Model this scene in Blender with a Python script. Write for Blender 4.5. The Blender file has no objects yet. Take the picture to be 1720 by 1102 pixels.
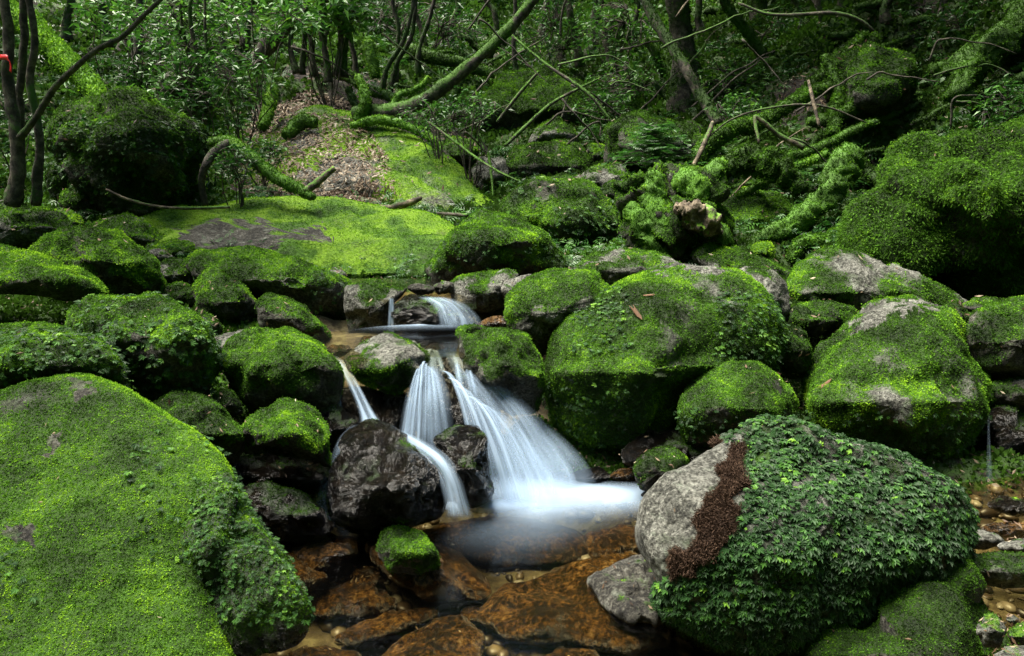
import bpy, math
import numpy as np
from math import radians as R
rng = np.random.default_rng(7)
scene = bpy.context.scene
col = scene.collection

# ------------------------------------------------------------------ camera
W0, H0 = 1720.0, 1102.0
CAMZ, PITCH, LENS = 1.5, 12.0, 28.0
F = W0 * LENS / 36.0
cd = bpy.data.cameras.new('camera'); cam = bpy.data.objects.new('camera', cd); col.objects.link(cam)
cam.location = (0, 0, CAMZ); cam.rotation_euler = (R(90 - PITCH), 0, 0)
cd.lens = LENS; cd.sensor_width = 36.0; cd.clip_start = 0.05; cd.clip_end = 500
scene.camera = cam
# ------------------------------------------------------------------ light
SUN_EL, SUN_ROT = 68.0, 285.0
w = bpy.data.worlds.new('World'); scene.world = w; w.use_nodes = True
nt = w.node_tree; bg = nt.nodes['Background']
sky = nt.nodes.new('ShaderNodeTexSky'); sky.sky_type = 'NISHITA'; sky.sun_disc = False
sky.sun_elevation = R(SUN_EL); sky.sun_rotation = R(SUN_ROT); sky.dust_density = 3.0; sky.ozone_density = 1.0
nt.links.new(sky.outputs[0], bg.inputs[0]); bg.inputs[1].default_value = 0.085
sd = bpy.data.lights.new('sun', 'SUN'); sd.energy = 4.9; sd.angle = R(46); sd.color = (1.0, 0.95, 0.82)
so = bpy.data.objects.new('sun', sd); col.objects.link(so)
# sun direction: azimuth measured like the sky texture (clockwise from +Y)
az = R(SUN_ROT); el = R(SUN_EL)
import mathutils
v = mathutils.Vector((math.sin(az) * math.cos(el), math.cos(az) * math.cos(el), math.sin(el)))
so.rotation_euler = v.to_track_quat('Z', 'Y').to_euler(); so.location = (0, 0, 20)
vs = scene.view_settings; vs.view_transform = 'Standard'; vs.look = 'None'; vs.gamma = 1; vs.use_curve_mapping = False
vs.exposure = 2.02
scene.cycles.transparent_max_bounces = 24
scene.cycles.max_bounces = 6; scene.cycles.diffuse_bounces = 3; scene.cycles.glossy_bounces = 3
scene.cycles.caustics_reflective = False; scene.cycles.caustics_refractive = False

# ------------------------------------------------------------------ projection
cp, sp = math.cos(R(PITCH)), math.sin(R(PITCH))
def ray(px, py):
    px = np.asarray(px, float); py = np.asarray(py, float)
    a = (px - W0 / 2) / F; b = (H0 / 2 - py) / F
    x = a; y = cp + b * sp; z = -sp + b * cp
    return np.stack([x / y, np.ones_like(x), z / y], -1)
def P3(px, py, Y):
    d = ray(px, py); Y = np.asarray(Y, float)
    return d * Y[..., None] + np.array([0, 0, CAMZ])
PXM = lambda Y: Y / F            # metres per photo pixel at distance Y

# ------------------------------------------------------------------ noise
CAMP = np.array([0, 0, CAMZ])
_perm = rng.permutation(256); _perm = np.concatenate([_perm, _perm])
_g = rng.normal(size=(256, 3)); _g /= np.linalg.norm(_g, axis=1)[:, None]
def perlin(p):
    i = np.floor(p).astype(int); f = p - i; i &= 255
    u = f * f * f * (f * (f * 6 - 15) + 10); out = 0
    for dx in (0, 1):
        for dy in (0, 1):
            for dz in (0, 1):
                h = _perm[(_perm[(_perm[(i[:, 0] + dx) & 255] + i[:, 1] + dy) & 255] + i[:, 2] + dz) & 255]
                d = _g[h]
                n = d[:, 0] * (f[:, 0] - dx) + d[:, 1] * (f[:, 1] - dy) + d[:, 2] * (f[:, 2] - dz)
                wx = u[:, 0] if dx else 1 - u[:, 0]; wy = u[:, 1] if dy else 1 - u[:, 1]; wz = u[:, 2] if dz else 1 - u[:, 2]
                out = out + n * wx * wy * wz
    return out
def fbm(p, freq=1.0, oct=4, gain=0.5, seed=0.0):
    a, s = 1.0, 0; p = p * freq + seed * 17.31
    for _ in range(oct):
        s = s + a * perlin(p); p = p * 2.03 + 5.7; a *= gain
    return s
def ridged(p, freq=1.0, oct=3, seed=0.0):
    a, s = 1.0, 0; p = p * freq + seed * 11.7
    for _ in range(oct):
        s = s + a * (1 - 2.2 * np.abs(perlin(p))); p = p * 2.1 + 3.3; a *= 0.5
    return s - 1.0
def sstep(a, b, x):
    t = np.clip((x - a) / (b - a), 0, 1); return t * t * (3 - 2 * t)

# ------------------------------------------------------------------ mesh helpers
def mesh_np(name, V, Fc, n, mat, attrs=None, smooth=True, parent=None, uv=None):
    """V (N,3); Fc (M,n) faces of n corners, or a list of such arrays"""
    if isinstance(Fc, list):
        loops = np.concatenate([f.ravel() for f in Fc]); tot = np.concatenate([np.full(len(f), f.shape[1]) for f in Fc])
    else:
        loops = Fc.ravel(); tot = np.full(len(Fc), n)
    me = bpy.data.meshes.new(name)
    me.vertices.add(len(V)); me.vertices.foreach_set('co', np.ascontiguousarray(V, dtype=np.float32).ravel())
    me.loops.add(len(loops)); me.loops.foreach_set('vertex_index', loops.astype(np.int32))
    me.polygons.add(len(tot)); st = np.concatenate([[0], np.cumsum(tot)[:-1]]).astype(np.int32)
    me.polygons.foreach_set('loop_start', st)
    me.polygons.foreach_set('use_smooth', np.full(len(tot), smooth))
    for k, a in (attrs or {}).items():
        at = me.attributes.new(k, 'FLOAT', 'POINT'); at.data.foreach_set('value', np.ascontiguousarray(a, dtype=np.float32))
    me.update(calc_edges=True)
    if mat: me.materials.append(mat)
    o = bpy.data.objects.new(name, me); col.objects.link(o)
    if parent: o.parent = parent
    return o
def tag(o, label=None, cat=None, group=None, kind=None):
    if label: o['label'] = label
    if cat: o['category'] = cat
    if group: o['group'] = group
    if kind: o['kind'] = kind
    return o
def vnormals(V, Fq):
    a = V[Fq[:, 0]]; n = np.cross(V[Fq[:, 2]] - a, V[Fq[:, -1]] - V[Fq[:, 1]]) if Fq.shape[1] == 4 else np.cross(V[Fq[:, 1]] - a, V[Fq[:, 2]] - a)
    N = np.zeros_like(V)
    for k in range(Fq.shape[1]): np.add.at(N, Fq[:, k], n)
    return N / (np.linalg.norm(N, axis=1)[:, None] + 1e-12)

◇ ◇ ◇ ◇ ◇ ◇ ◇

> _PROMPT_:
Please write out all the data again word for word, but not the pictures.

> _RESULT_:
Model this scene in Blender with a Python script. Write for Blender 4.5. The Blender file has no objects yet. Take the picture to be 1720 by 1102 pixels.
import bpy, math
import numpy as np
from math import radians as R
rng = np.random.default_rng(7)
scene = bpy.context.scene
col = scene.collection

# ------------------------------------------------------------------ camera
W0, H0 = 1720.0, 1102.0
CAMZ, PITCH, LENS = 1.5, 12.0, 28.0
F = W0 * LENS / 36.0
cd = bpy.data.cameras.new('camera'); cam = bpy.data.objects.new('camera', cd); col.objects.link(cam)
cam.location = (0, 0, CAMZ); cam.rotation_euler = (R(90 - PITCH), 0, 0)
cd.lens = LENS; cd.sensor_width = 36.0; cd.clip_start = 0.05; cd.clip_end = 500
scene.camera = cam
# ------------------------------------------------------------------ light
SUN_EL, SUN_ROT = 68.0, 285.0
w = bpy.data.worlds.new('World'); scene.world = w; w.use_nodes = True
nt = w.node_tree; bg = nt.nodes['Background']
sky = nt.nodes.new('ShaderNodeTexSky'); sky.sky_type = 'NISHITA'; sky.sun_disc = False
sky.sun_elevation = R(SUN_EL); sky.sun_rotation = R(SUN_ROT); sky.dust_density = 3.0; sky.ozone_density = 1.0
nt.links.new(sky.outputs[0], bg.inputs[0]); bg.inputs[1].default_value = 0.085
sd = bpy.data.lights.new('sun', 'SUN'); sd.energy = 4.9; sd.angle = R(46); sd.color = (1.0, 0.95, 0.82)
so = bpy.data.objects.new('sun', sd); col.objects.link(so)
# sun direction: azimuth measured like the sky texture (clockwise from +Y)
az = R(SUN_ROT); el = R(SUN_EL)
import mathutils
v = mathutils.Vector((math.sin(az) * math.cos(el), math.cos(az) * math.cos(el), math.sin(el)))
so.rotation_euler = v.to_track_quat('Z', 'Y').to_euler(); so.location = (0, 0, 20)
vs = scene.view_settings; vs.view_transform = 'Standard'; vs.look = 'None'; vs.gamma = 1; vs.use_curve_mapping = False
vs.exposure = 2.02
scene.cycles.transparent_max_bounces = 24
scene.cycles.max_bounces = 6; scene.cycles.diffuse_bounces = 3; scene.cycles.glossy_bounces = 3
scene.cycles.caustics_reflective = False; scene.cycles.caustics_refractive = False

# ------------------------------------------------------------------ projection
cp, sp = math.cos(R(PITCH)), math.sin(R(PITCH))
def ray(px, py):
    px = np.asarray(px, float); py = np.asarray(py, float)
    a = (px - W0 / 2) / F; b = (H0 / 2 - py) / F
    x = a; y = cp + b * sp; z = -sp + b * cp
    return np.stack([x / y, np.ones_like(x), z / y], -1)
def P3(px, py, Y):
    d = ray(px, py); Y = np.asarray(Y, float)
    return d * Y[..., None] + np.array([0, 0, CAMZ])
PXM = lambda Y: Y / F            # metres per photo pixel at distance Y

# ------------------------------------------------------------------ noise
CAMP = np.array([0, 0, CAMZ])
_perm = rng.permutation(256); _perm = np.concatenate([_perm, _perm])
_g = rng.normal(size=(256, 3)); _g /= np.linalg.norm(_g, axis=1)[:, None]
def perlin(p):
    i = np.floor(p).astype(int); f = p - i; i &= 255
    u = f * f * f * (f * (f * 6 - 15) + 10); out = 0
    for dx in (0, 1):
        for dy in (0, 1):
            for dz in (0, 1):
                h = _perm[(_perm[(_perm[(i[:, 0] + dx) & 255] + i[:, 1] + dy) & 255] + i[:, 2] + dz) & 255]
                d = _g[h]
                n = d[:, 0] * (f[:, 0] - dx) + d[:, 1] * (f[:, 1] - dy) + d[:, 2] * (f[:, 2] - dz)
                wx = u[:, 0] if dx else 1 - u[:, 0]; wy = u[:, 1] if dy else 1 - u[:, 1]; wz = u[:, 2] if dz else 1 - u[:, 2]
                out = out + n * wx * wy * wz
    return out
def fbm(p, freq=1.0, oct=4, gain=0.5, seed=0.0):
    a, s = 1.0, 0; p = p * freq + seed * 17.31
    for _ in range(oct):
        s = s + a * perlin(p); p = p * 2.03 + 5.7; a *= gain
    return s
def ridged(p, freq=1.0, oct=3, seed=0.0):
    a, s = 1.0, 0; p = p * freq + seed * 11.7
    for _ in range(oct):
        s = s + a * (1 - 2.2 * np.abs(perlin(p))); p = p * 2.1 + 3.3; a *= 0.5
    return s - 1.0
def sstep(a, b, x):
    t = np.clip((x - a) / (b - a), 0, 1); return t * t * (3 - 2 * t)

# ------------------------------------------------------------------ mesh helpers
def mesh_np(name, V, Fc, n, mat, attrs=None, smooth=True, parent=None, uv=None):
    """V (N,3); Fc (M,n) faces of n corners, or a list of such arrays"""
    if isinstance(Fc, list):
        loops = np.concatenate([f.ravel() for f in Fc]); tot = np.concatenate([np.full(len(f), f.shape[1]) for f in Fc])
    else:
        loops = Fc.ravel(); tot = np.full(len(Fc), n)
    me = bpy.data.meshes.new(name)
    me.vertices.add(len(V)); me.vertices.foreach_set('co', np.ascontiguousarray(V, dtype=np.float32).ravel())
    me.loops.add(len(loops)); me.loops.foreach_set('vertex_index', loops.astype(np.int32))
    me.polygons.add(len(tot)); st = np.concatenate([[0], np.cumsum(tot)[:-1]]).astype(np.int32)
    me.polygons.foreach_set('loop_start', st)
    me.polygons.foreach_set('use_smooth', np.full(len(tot), smooth))
    for k, a in (attrs or {}).items():
        at = me.attributes.new(k, 'FLOAT', 'POINT'); at.data.foreach_set('value', np.ascontiguousarray(a, dtype=np.float32))
    me.update(calc_edges=True)
    if mat: me.materials.append(mat)
    o = bpy.data.objects.new(name, me); col.objects.link(o)
    if parent: o.parent = parent
    return o
def tag(o, label=None, cat=None, group=None, kind=None):
    if label: o['label'] = label
    if cat: o['category'] = cat
    if group: o['group'] = group
    if kind: o['kind'] = kind
    return o
def vnormals(V, Fq):
    a = V[Fq[:, 0]]; n = np.cross(V[Fq[:, 2]] - a, V[Fq[:, -1]] - V[Fq[:, 1]]) if Fq.shape[1] == 4 else np.cross(V[Fq[:, 1]] - a, V[Fq[:, 2]] - a)
    N = np.zeros_like(V)
    for k in range(Fq.shape[1]): np.add.at(N, Fq[:, k], n)
    return N / (np.linalg.norm(N, axis=1)[:, None] + 1e-12)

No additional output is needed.